**Exercise brief**
From the first line of the data below, repeat each line exactly until you reach the line with "SC = bpy.context.scene"; include that line too.

**Raw data**
- - - - - - -
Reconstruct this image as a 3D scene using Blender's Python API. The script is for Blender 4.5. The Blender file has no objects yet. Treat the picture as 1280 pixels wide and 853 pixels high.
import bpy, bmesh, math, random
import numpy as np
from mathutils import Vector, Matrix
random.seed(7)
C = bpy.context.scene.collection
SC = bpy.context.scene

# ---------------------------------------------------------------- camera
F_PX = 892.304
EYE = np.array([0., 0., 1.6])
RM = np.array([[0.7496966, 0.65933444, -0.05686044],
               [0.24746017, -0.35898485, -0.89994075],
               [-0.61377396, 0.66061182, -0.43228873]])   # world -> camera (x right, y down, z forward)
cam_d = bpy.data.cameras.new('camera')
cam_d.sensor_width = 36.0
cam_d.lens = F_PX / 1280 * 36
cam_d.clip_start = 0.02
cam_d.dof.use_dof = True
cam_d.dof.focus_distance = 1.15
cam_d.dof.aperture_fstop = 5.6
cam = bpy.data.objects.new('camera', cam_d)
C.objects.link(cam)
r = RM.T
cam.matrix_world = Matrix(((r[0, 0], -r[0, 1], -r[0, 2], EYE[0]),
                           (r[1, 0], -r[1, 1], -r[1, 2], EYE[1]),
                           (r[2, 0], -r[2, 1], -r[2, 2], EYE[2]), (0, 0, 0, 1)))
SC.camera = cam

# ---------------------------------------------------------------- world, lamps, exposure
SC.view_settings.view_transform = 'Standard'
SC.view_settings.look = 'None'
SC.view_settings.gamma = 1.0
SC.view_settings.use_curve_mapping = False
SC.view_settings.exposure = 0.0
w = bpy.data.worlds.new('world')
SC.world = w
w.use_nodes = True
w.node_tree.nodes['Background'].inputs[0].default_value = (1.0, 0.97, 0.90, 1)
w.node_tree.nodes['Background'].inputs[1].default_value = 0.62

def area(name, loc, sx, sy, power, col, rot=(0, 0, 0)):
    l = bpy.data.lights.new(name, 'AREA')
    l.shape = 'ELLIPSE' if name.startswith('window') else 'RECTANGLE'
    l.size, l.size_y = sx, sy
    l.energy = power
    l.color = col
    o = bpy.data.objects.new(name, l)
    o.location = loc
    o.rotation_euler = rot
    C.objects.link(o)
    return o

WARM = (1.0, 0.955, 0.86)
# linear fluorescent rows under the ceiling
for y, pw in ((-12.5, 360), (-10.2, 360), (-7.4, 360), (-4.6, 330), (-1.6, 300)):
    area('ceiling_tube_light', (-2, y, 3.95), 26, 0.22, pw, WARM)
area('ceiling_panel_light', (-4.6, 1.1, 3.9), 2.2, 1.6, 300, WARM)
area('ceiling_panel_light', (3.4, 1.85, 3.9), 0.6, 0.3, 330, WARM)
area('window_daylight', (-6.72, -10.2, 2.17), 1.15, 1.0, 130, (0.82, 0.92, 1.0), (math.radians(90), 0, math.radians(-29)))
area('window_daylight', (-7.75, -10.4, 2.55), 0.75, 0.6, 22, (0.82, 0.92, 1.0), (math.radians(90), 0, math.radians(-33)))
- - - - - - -
**Expected answer**
Reconstruct this image as a 3D scene using Blender's Python API. The script is for Blender 4.5. The Blender file has no objects yet. Treat the picture as 1280 pixels wide and 853 pixels high.
import bpy, bmesh, math, random
import numpy as np
from mathutils import Vector, Matrix
random.seed(7)
C = bpy.context.scene.collection
SC = bpy.context.scene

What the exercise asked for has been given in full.